Grecia Aguilera
Del álbum de Urnas del Tiempo de mi señor padre, el maestro don León Aguilera (1901-1997), comparto con ustedes la Urna del Tiempo titulada: “Adormecimiento en el agua” que manifiesta:
“De las finas jaulas de agua saltan canarios amarillos y se lanzan a cantar sus júbilos liberados, van en busca de los cenzontles lejanos, esos que trinan con nostalgias de campos mojados de ayer, y con avideces de jardines lluviosos hoy; unos clarineros se mueven metálicamente luctuosos, como si fuesen recuerdos surgidos entre los árboles, y volasen de una pena transcurrida a otra; los ramajes se sacuden y derraman miles de ánforas diminutas de cristal, algunas se quiebran sobre el dorso de la mano, otras resbalan sobre los labios como para apaciguar la brasa de los besos.

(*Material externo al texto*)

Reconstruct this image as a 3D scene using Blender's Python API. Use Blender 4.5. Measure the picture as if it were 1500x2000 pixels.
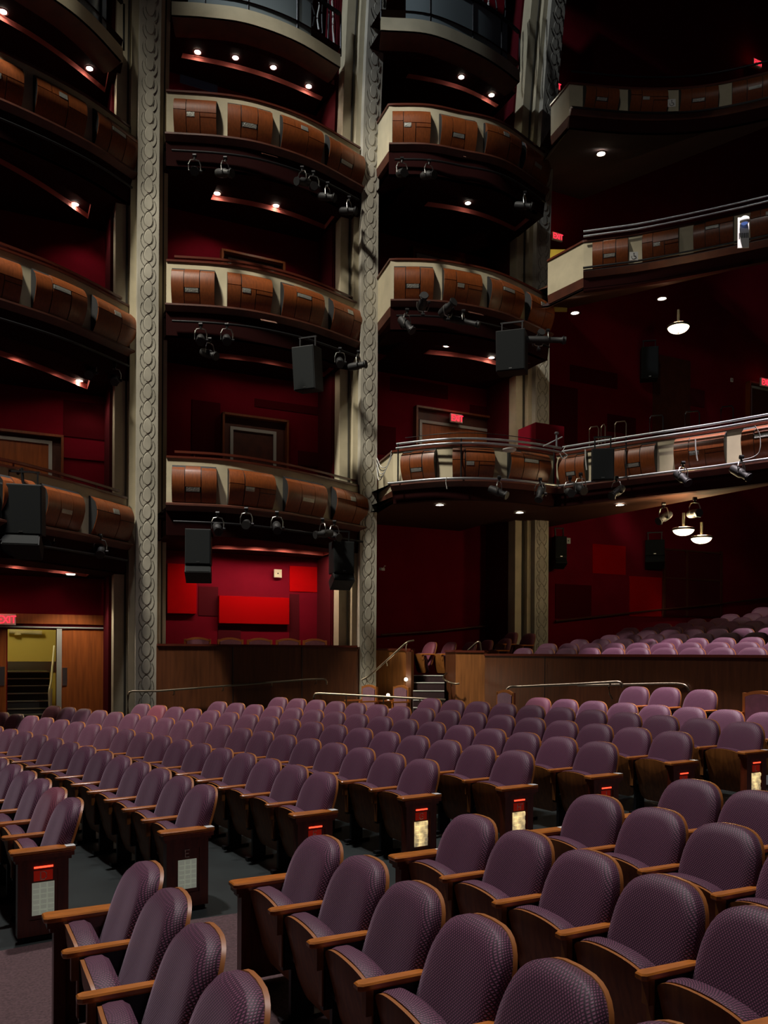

Celosías del lento llover, persianas diamantinas de agua; a otro lado a través del tiempo opaco se asoman figuras gentiles de otros días… Llueve sobre el ayer en el hoy; somos lo que fuimos, no puede ser de otro modo, es irremediable y esta agua del tiempo es… Al otro lado de nosotros mismos, la llovizna nos pone como un muro de transparencia sobre esos países interiores en donde ya existimos; fuimos, hemos sido, somos, es como una túnica inconsútil, crece con nosotros y habrá de dejar de adaptarse cuando ya no seamos; no ser, un día ¿podrá ser eso posible?
Y mientras, ante esa expectativa de escalofríos vertebrales, el cuerpo reclama su suntuosa vestidura, su mejor perfume, su rico atavío; embelleced la vida, hoy que sois vida, porque la muerte material es algo tan horrible que ha menester de ser ocultado, tras la sublimidad que deja tras sí el vuelo del espíritu. Y hoy somos: y nos envuelve, nos impregna como una mota húmeda de rosas y de violetas; es ese matiz como nuestra inquietud, como nuestra vacilación entre las fronteras de las hojas y los pétalos, es un confín indefinible morado lila para los desvanecimientos de la rosa, entre los brazos del clavel.

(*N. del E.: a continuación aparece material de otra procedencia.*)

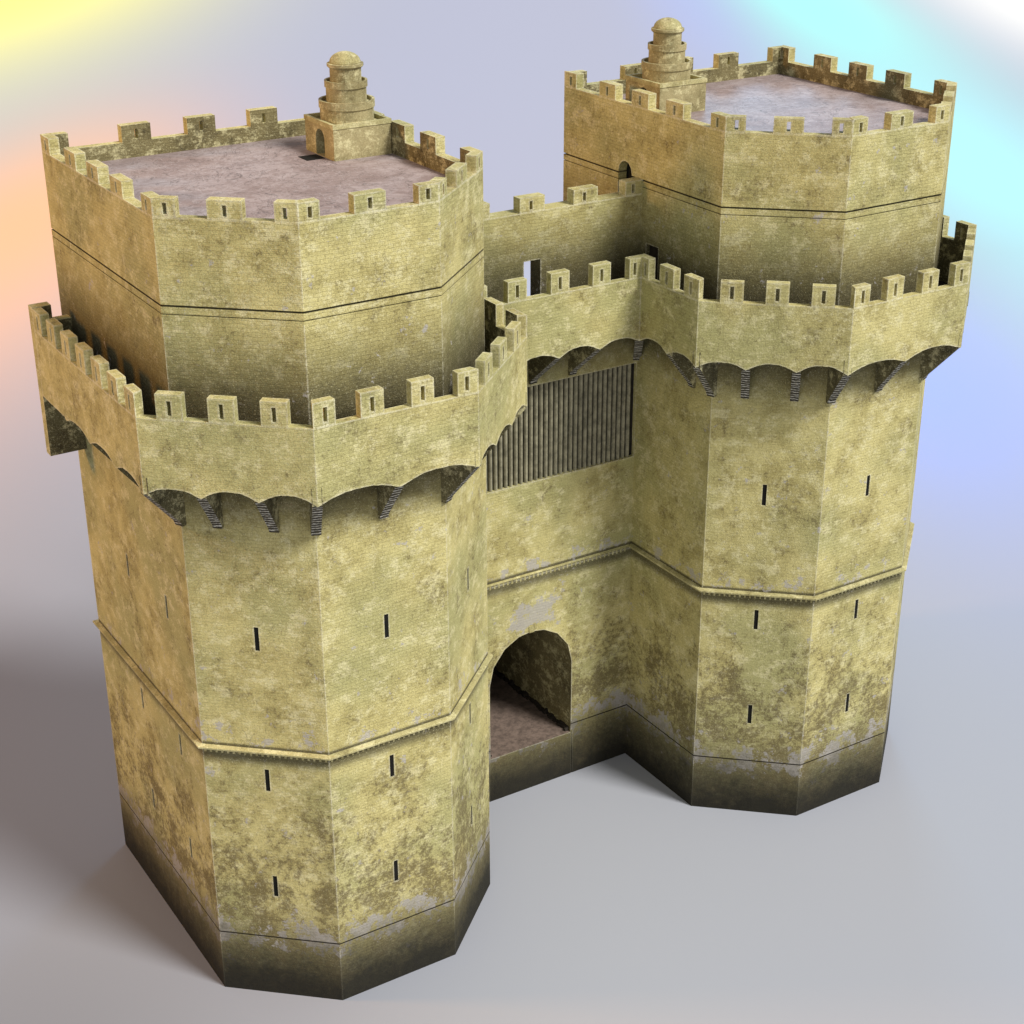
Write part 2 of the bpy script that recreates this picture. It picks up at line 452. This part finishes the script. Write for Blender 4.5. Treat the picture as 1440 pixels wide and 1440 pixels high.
for i in range(len(full)-1):
    a,b=full[i],full[i+1];L=ln((b[0]-a[0],b[1]-a[1]))
    m_=i if i<=5 else 10-i
    if m_==0:
        w_=.93;g=(L-7*w_)/6;spec=[(j*(w_+g),j*(w_+g)+w_) for j in range(7)]
    elif m_ in (1,3): spec=[(L*f-.47,L*f+.47) for f in (.195,.49,.785)]
    elif m_==2: spec=[(0,.85),(1.8,2.7),(L-2.7,L-1.8),(L-.85,L)]
    elif m_==4: spec=[(0,1.0),(1.72,2.68),(L-.5,L)]
    else: spec=[(0,.62)]+[(L/2+q-.46,L/2+q+.46) for q in (-2.1,0,2.1)]+[(L-.62,L)]
    if i>5: spec=[(L-b_,L-a_) for a_,b_ in spec]
    merlons(gallery,GSTONE,a,b,inner[i],inner[i+1],TH,spec,ZB,ZM,True,CSIDE)
body_line=[(-CX-W+.03,YG)]+offs(left+[(W-CX,.02)],-.03,False)[1:5]+[(-CX+W-.03,.03)]
body_full=body_line+[(-p[0],p[1]) for p in body_line][::-1]
inn2=offs(full,-TH+.03,False)
fl=MB()
for i in range(len(full)-1):
    fl.prism([inn2[i],inn2[i+1],body_full[i+1],body_full[i]],23.56,23.7)
finish('walkway',fl,WOOD,gallery)  # dark floor colour carries the shade of the gallery recess
for s in (-1,1):
    m=MB();x0,x1=sorted((s*(CX+W-.05),s*(CX+W+GO)))
    m.box(x0,x1,YG+.002,YG+.5,20.4,26.0)
    xa,xb=sorted((s*(CX+W+.75),s*(CX+W+GO)));m.box(xa,xb,YG+.002,YG+.5,26.0,26.66)
    ew=finish('gallery_end_wall',m,GSTONE,gallery);ew.data.materials.append(CSIDE)
    for f in ew.data.polygons:
        if f.normal.y<-.9: f.material_index=1
def corbel(p,dirn,length):
    m=MB();t=(-dirn[1],dirn[0]);hw=.18
    pr=[(-.1,23.555),(length,23.555),(length,22.88),(.20,21.3),(.12,21.1),(-.1,21.1)]
    m.extr(pr,lambda u,z,d:(p[0]+dirn[0]*u+t[0]*d,p[1]+dirn[1]*u+t[1]*d,z),-hw,hw)
    o=finish('corbel',m,CSIDE,gallery);o.data.materials.append(CORB)
    for f in o.data.polygons:
        if f.normal.z<-.2 and abs(f.normal.z)<.98: f.material_index=1
bodyl=[(-CX-W,YG)]+left[1:5]+[(-CX+W,0)]
bodyf=bodyl+[(-p[0],p[1]) for p in bodyl][::-1]
for i in range(len(full)-1):
    nb=nb_by[i];a,b=full[i],full[i+1]
    d=(b[0]-a[0],b[1]-a[1]);L=ln(d);d=(d[0]/L,d[1]/L);no=(d[1],-d[0])
    depth=2.16 if i==5 else GO
    for k in range(0,nb):
        if k==0:
            if i==0: continue
            w_=bodyf[i];dd=(a[0]-w_[0],a[1]-w_[1]);l=ln(dd);corbel(w_,(dd[0]/l,dd[1]/l),l-.06)
        else:
            p=lerp(a,b,k/nb);w_=(p[0]-no[0]*depth,p[1]-no[1]*depth)
            corbel(w_,no,depth-.05)

# ------------------------------------------------------------ roof turrets
def lathe(mb,cx,cy,prof,seg=36):
    k=len(mb.v)
    for r,z in prof:
        for i in range(seg):
            a=2*math.pi*i/seg;mb.v.append((cx+r*math.cos(a),cy+r*math.sin(a),z))
    for j in range(len(prof)-1):
        for i in range(seg):
            q=(i+1)%seg;mb.f.append([k+j*seg+i,k+j*seg+q,k+(j+1)*seg+q,k+(j+1)*seg+i])
    mb.f.append([k+i for i in range(seg-1,-1,-1)]);e=k+(len(prof)-1)*seg;mb.f.append([e+i for i in range(seg)])
def turret(cx,cy,dside):
    h=1.26
    m=MB();m.box(cx-h,cx+h,cy-h,cy+h,ROOF,33.0)
    t=finish('roof_turret',m,TURRET,root);t['label']='stepped round stone turret with dome on square base'
    c=MB();xf=cx+dside*h
    arch=[(cy-.05-.38,31.78),(cy-.05+.38,31.78),(cy-.05+.38,32.45)]+[(cy-.05+.38*math.cos(math.radians(q)),32.45+.38*math.sin(math.radians(q))) for q in (30,60,90,120,150)]+[(cy-.05-.38,32.45)]
    c.extr(arch,lambda u,z,d:(xf-dside*d,u,z),-.2,.5);cut(t,c)
    m=MB();m.extr([(cy-.5,31.77),(cy+.4,31.77),(cy+.4,32.9),(cy-.5,32.9)],lambda u,z,d:(xf-dside*d,u,z),.35,.42);finish('turret_door',m,BLACK,t)
    m=MB()
    o=[(cx-h-.03,cy-h-.03),(cx+h+.03,cy-h-.03),(cx+h+.03,cy+h+.03),(cx-h-.03,cy+h+.03)]
    loft(m,o,[(32.98,0),(33.16,0),(33.16,-.14),(32.98,-.14)],closed_profile=True)
    finish('turret_rim',m,PALE,t)
    m=MB();lathe(m,cx,cy,[(1.06,32.99),(1.06,33.55),(1.11,33.57),(1.11,33.86),(1.0,33.86),(1.0,33.72),(.3,33.72)]);finish('lower_drum',m,TURRET,t)
    m=MB();lathe(m,cx,cy,[(.80,33.71),(.80,34.33),(.85,34.35),(.85,34.60),(.76,34.60),(.76,34.48),(.3,34.48)]);finish('middle_drum',m,TURRET,t)
    m=MB();lathe(m,cx,cy,[(.62,34.47),(.62,35.06),(.66,35.08),(.72,35.14),(.72,35.24),(.64,35.26)]);finish('upper_drum',m,TURRET,t)
    m=MB();lathe(m,cx,cy,[(.64,35.255)]+[(.62*math.cos(math.radians(q)),35.26+.42*math.sin(math.radians(q))) for q in (5,20,35,50,65,78,87)]);d=finish('dome',m,PALE,t,smooth=True)
turret(-7.38,2.08,-1);turret(8.3,2.05,-1)
m=MB();m.box(-9.5,-8.72,1.5,2.3,ROOF+.01,ROOF+.03);finish('roof_hatch',m,BLACK,TL)

# ------------------------------------------------------------ ground
m,nt,b=newmat('backdrop_floor');n=N(nt);P,_=n.pos()
X,Y,Z=n.z(P)
fx=n.math('ADD',X,37.3);fy=n.math('ADD',Y,58.2)
h=(.53,.848)
r=n.math('ADD',n.math('MULTIPLY',fx,h[0]),n.math('MULTIPLY',fy,h[1]))
t=n.math('SUBTRACT',n.math('MULTIPLY',fx,h[1]),n.math('MULTIPLY',fy,h[0]))
def blob(r0,t0,sr,st,amp):
    a=n.math('DIVIDE',n.math('SUBTRACT',r,r0),sr);c_=n.math('DIVIDE',n.math('SUBTRACT',t,t0),st)
    q=n.math('ADD',n.math('MULTIPLY',a,a),n.math('MULTIPLY',c_,c_))
    return n.math('MULTIPLY',n.math('POWER',2.718,n.math('MULTIPLY',q,-1.)),amp)
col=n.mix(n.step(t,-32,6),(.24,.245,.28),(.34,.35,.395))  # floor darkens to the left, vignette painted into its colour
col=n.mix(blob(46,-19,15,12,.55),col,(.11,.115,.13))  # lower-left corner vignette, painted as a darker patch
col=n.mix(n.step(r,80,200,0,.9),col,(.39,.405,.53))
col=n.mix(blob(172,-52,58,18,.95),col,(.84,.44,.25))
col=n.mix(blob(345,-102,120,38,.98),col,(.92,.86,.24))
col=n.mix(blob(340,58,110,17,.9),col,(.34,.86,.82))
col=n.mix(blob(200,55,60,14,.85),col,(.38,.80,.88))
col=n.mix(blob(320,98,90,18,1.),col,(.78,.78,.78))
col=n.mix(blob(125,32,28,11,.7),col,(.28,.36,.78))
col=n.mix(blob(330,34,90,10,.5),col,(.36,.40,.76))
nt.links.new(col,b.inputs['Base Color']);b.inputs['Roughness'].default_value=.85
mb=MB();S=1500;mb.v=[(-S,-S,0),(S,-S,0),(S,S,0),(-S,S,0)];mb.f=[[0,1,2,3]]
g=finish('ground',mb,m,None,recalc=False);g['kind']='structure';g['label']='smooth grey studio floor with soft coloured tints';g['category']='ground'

# ------------------------------------------------------------ light
w=bpy.data.worlds.new('World');scene.world=w;w.use_nodes=True
w.node_tree.nodes['Background'].inputs[0].default_value=(.90,.94,1.,1);w.node_tree.nodes['Background'].inputs[1].default_value=.44
def lamp(name,typ,energy,color,loc,target,**k):
    l=bpy.data.lights.new(name,typ);l.energy=energy;l.color=color
    o=bpy.data.objects.new(name,l);COL.objects.link(o);o.location=loc
    o.rotation_euler=(Vector(target)-Vector(loc)).to_track_quat('-Z','Y').to_euler()
    for a,v_ in k.items(): setattr(l,a,v_)
    return o
el=math.radians(48)
sd=Vector((.42*math.cos(el),-.907*math.cos(el),math.sin(el)))
lamp('sun','SUN',4.3,(1,.98,.92),sd*100,(0,0,0),angle=math.radians(16))
lamp('softbox','AREA',13000,(1,.95,.84),(-68,-70,46),(-8,0,14),size=36)
lamp('warm_side_lamp','AREA',44000,(1,.46,.06),(-88,40,60),(-4,0,31),size=14)
lamp('cool_rim_lamp','AREA',22000,(.35,.66,1.),(60,60,50),(12,0,28),size=20)

# ------------------------------------------------------------ camera
yaw,pitch,roll,f=1.013,0.434,-0.003,2363.976
cy,sy=math.cos(yaw),math.sin(yaw);cp,sp=math.cos(pitch),math.sin(pitch)
F=Vector((cy*cp,sy*cp,-sp));Rv=Vector((sy,-cy,0));U=Rv.cross(F)
cr,sr=math.cos(roll),math.sin(roll)
R2=Rv*cr+U*sr;U2=U*cr-Rv*sr
M=Matrix((R2,U2,-F)).transposed().to_4x4();M.translation=Vector((-37.342,-58.175,46.912))
cd=bpy.data.cameras.new('camera');cd.sensor_width=36;cd.lens=36*f/1440;cd.clip_end=5000
co=bpy.data.objects.new('camera',cd);co.matrix_world=M;COL.objects.link(co);scene.camera=co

Es el instante de elevarnos en el éter del alma, y de sentir esta alma en la sangre y en la piel, y de sacarle a los sentidos una gama extraordinaria más allá de sus brutales programas, de los ultrasentidos, diríamos, esos que hacen que en el amor tengamos algo de estrella, de espacio, de ensueño, de enardecimiento de una materia estremecida en ímpetus de posesión, en el gemido infinito del ser y más ser…

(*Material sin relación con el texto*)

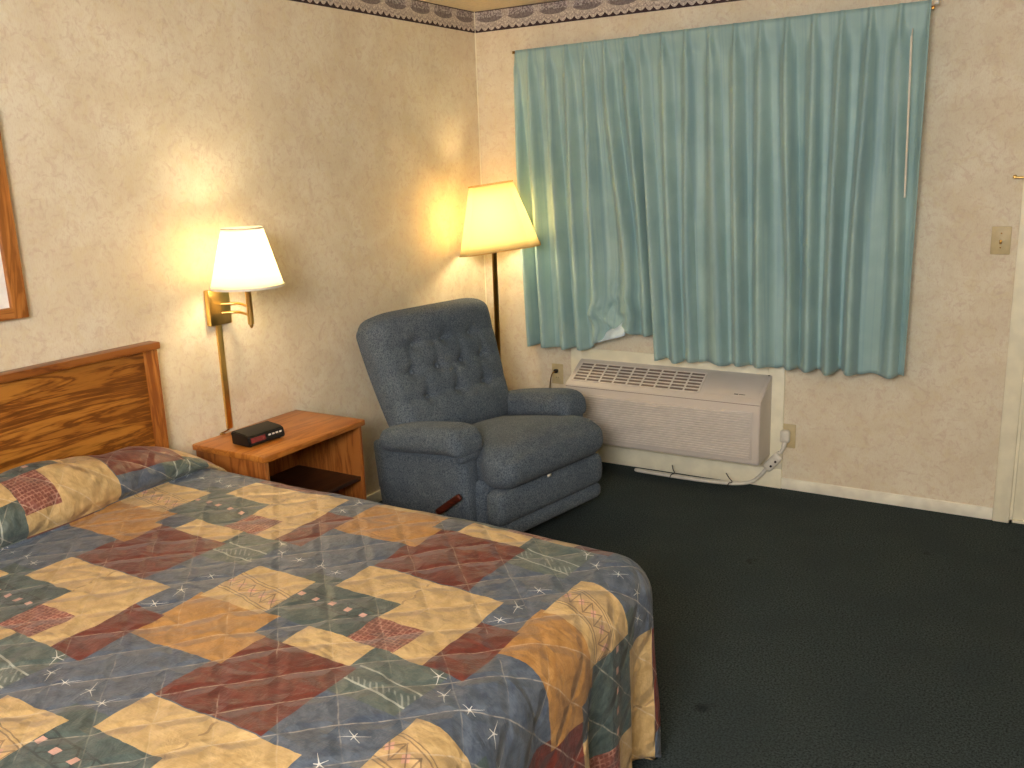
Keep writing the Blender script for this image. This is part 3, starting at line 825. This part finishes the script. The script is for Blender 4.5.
# brass security latch beside the door
la = thing('door_guard', 'small brass door guard on the door casing', 'latch', (2.70, -.018, 1.508))
obj('latch_plate', B(-.01, .045, -.006, 0, -.012, .012, .002), M['brass'], la)
bm = bmesh.new(); tube(bm, [(-.045, -.022, .004), (.07, -.022, .002)], .0042, 10); tube(bm, [(.02, -.002, .003), (.02, -.022, .003)], .004, 8); lathe(bm, [(.007, -.004), (.008, .004), (.005, .01)], 12, (-.045, -.022, .004))
obj('latch_bar', bm, M['brass'], la)

# ------------------------------------------------------------------ curtain
CZ = 2.218; NP = 18
rod = thing('curtain_rod', 'slim white curtain track with a white end cap above the curtain', 'curtain rod', (0, 0, 0))
obj('track', B(.285, 2.312, -.090, -.076, CZ - .024, CZ - .010, .002), M['brassdk'], rod)
bm = bmesh.new(); box(bm, 2.312, 2.330, -.106, -.080, CZ - .008, CZ + .018, .003); obj('end_cap', bm, M['white'], rod)
for x in (2.285, .295): obj('bracket', B(x, x + .015, -.088, 0, CZ - .018, CZ - .006), M['white'], rod, False)

def sstep(a, b, x):
    t = max(0, min(1, (x - a) / (b - a))); return t * t * (3 - 2 * t)
def make_curtain(x0t, x1t, x0b, x1b, pl, seed, hem, label, yoff=0, nx=220, nz=90, crumple=None, ret=None):
    rnd = random.Random(seed); ph = [rnd.uniform(-.5, .5) for _ in range(40)]; am = [rnd.uniform(.55, 1.25) for _ in range(40)]
    rows, uvs = [], []
    for i in range(nz + 1):
        v = i / nz; row, ur = [], []
        for j in range(nx + 1):
            u = j / nx
            q = u * pl
            k = int(q) % 40; f = q - int(q)
            a0 = am[k] * (1 - f) + am[(k + 1) % 40] * f
            p0 = (ph[k] * (1 - f) + ph[(k + 1) % 40] * f) * sstep(.1, .8, v)
            zt = CZ - .010 + .016 * ((x0t + (x1t - x0t) * u) - .3) / 2; zb = hem(u)
            z = zt + (zb - zt) * v
            hdr = 1 - sstep(.02, .085, v)                              # stiff header
            pinch = math.exp(-((v - .062) / .028) ** 2)
            c = math.cos(2 * PI * (q + p0))
            flat = .012 * max(0, math.cos(2 * PI * q)) ** 8
            amp = (.010 + .016 * sstep(.05, .13, v) + .019 * sstep(.1, .45, v)) * a0
            y = -.100 + yoff - .010 - hdr * flat - (1 - hdr) * amp * (c + .28 * math.cos(4 * PI * (q + p0) + ph[k])) \
                - pinch * .026 * max(0, math.cos(2 * PI * q)) ** 6 + pinch * .010
            y += .006 * noise.noise(Vector((u * 9, v * 5, seed))) * v
            x = (x0t + (x1t - x0t) * u) * (1 - v) + (x0b + (x1b - x0b) * u) * v
            x += (1 - hdr) * .010 * math.sin(2 * PI * (q + p0) * 1 + .6) * v
            if crumple:
                cx, cz, sx, sz = crumple
                w = math.exp(-((x - cx) / sx) ** 2 - ((z - cz) / sz) ** 2)
                y += w * (-.045 + .045 * noise.noise(Vector((x * 14, z * 13, 5))) + .02 * noise.noise(Vector((x * 31, z * 29, 9))))
                x += w * .03 * noise.noise(Vector((x * 11, z * 11, 15)))
                z += w * .03 * noise.noise(Vector((x * 12, z * 9, 25)))
            if ret and u < .035: y += (1 - u / .035) * .05
            row.append((x, min(y, -.022), z)); ur.append((u * 2, v * 1.5))
        rows.append(row); uvs.append(ur)
    t = thing('curtain', label, 'curtain', (0, 0, 0), 0, 'teal window curtains')
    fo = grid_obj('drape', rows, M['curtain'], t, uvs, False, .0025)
    return t, rows
def hemL(u):
    x = .345 + (1.135 - .345) * u
    z = .652
    z += .120 * sstep(.68, .90, x) - .015 * sstep(.94, 1.02, x)
    return z + .006 * math.sin(u * 21)
def hemR(u):
    return .640 + .014 * u + .012 * math.sin(u * 2 * PI * 9.3) * .5 + .010 * noise.noise(Vector((u * 14, 3, 1)))
cl_, rl = make_curtain(.283, 1.04, .335, 1.135, 7.0, 3, hemL, 'left teal pleated curtain panel, its hem caught up in a crumple above the air conditioner', 0.012, 180, 100, (.86, .83, .15, .16), True)
cr_, rr_ = make_curtain(1.025, 2.308, 1.118, 2.300, 11.0, 11, hemR, 'wide right teal pleated curtain panel hanging straight, with the pull wand', -.022, 300, 80)
# folded-back corner showing the pale lining
rows = []
for i in range(7):
    v = i / 6; row = []
    for j in range(11):
        u = j / 10
        x = .80 + .15 * u; z = .712 + .045 * u + (.045 + .085 * u) * v * (1 - .3 * v)
        row.append((x, -.172 + .06 * v + .012 * math.sin(u * 7 + v * 3), z))
    rows.append(row)
part(grid_obj('lining', rows, M['lining'], cl_, None, False, .002), 'white lining at the turned-up hem, coloured with bluish daylight')
bm = bmesh.new(); tube(bm, [(2.243, -.165, 2.09), (2.256, -.168, 1.44)], .0045, 8); tube(bm, [(2.242, -.14, 2.12), (2.243, -.165, 2.09)], .0025, 6)
part(obj('pull_wand', bm, M['white'], cr_), 'thin white pull wand')

# ------------------------------------------------------------------ framed picture at the left edge
PY1, PZ0, PZ1, PY0 = -2.737, 1.207, 1.86, -3.66
pf = thing('framed_picture', 'wood-framed picture with a white mat on the wall above the headboard', 'picture', (0, 0, 0))
fw = .052
for y0, y1 in ((PY1 - fw, PY1), (PY0, PY0 + fw)): obj('frame_stile', B(.002, .028, y0, y1, PZ0, PZ1, .005), M['picwood'], pf)
for z0, z1 in ((PZ0, PZ0 + .038), (PZ1 - .038, PZ1)): obj('frame_rail', B(.002, .027, PY0, PY1, z0, z1, .005), M['picwoodh'], pf)
obj('mat_board', B(.003, .010, PY0 + .04, PY1 - .04, PZ0 + .03, PZ1 - .03), M['mat'], pf, False)
obj('print', B(.010, .0115, PY0 + .17, PY1 - .17, PZ0 + .15, PZ1 - .15), M['print'], pf, False)

# ------------------------------------------------------------------ lights, sky, camera
def area(name, loc, size, power, col, target):
    l = bpy.data.lights.new(name, 'AREA'); l.shape = 'DISK'; l.size = size; l.energy = power; l.color = col
    o = bpy.data.objects.new(name, l); C.objects.link(o); o.location = loc
    o.rotation_euler = (Vector(target) - Vector(loc)).to_track_quat('-Z', 'Y').to_euler(); return o
area('ceiling_light', (2.7, -5.5, 2.36), 1.5, 142, (1.0, .97, .94), (.2, -.4, 2.1))
wd = bpy.data.worlds.new('sky'); bpy.context.scene.world = wd; wd.use_nodes = True
nt = wd.node_tree; bgn = nt.nodes['Background']
bgn.inputs[0].default_value = (.62, .80, 1.0, 1); bgn.inputs[1].default_value = 1.2

cam = bpy.data.cameras.new('camera'); co = bpy.data.objects.new('camera', cam); C.objects.link(co)
cam.sensor_width = 36; cam.lens = 923.48 / 1024 * 36; cam.clip_start = .05
yaw, pit, rol = -.5564, -.2343, -.0352
fw_ = Vector((math.sin(yaw) * math.cos(pit), math.cos(yaw) * math.cos(pit), math.sin(pit)))
r0 = Vector((math.cos(yaw), -math.sin(yaw), 0)); u0 = r0.cross(fw_)
rr = math.cos(rol) * r0 + math.sin(rol) * u0; uu = -math.sin(rol) * r0 + math.cos(rol) * u0
mw = Matrix((rr, uu, -fw_)).transposed().to_4x4(); mw.translation = Vector((2.9213, -4.4445, 1.6383))
co.matrix_world = mw
sc = bpy.context.scene; sc.camera = co
sc.view_settings.view_transform = 'Standard'; sc.view_settings.look = 'None'
sc.view_settings.gamma = 1; sc.view_settings.use_curve_mapping = False; sc.view_settings.exposure = 0.5
sc.cycles.use_denoising = True
sc.cycles.max_bounces = 10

Del gris de las nubes se sueltan a trinar las calandrias del corazón, y en el gris, gratos son los gorgoriteos de oro de los jilgueros, mientras dentro, en lo más íntimo, un viento nostálgico cuaja de rocío las amarillas caléndulas, esas que quedaron en los recuerdos, perdidos allá, como camposantos de aldeas antiguas y remotas.
El viento mueve los bambúes transparentes; del olvido de las casas derruidas y de los caminos extraviados vienen esos fantasmas, que juzgábamos bajo sus viejas lápidas, o surgen esos peregrinos, que somos nosotros desde el pasado, y nos preguntan: ¿Somos cuántos antes habéis sido, somos vuestro ayer? Los miramos y algo poroso se enternece dentro, los saludamos, los abrazamos y luego se desvanecen; en un alto de lluvia un relámpago se extiende como una gigantesca azalea de luz… Y un espejo infinito nos refleja, nos multiplica en las gotas del agua nuestro anhelo íntimo.
¿Qué anhelamos? ¿Qué se quiere cuando el amor es fuego inextinguible? Y más allá de la vida torna el amor a aniquilar la muerte y el olvido; y en ese llover el amor pulsa las almas estremecidas, y los corazones turbados de pasión.”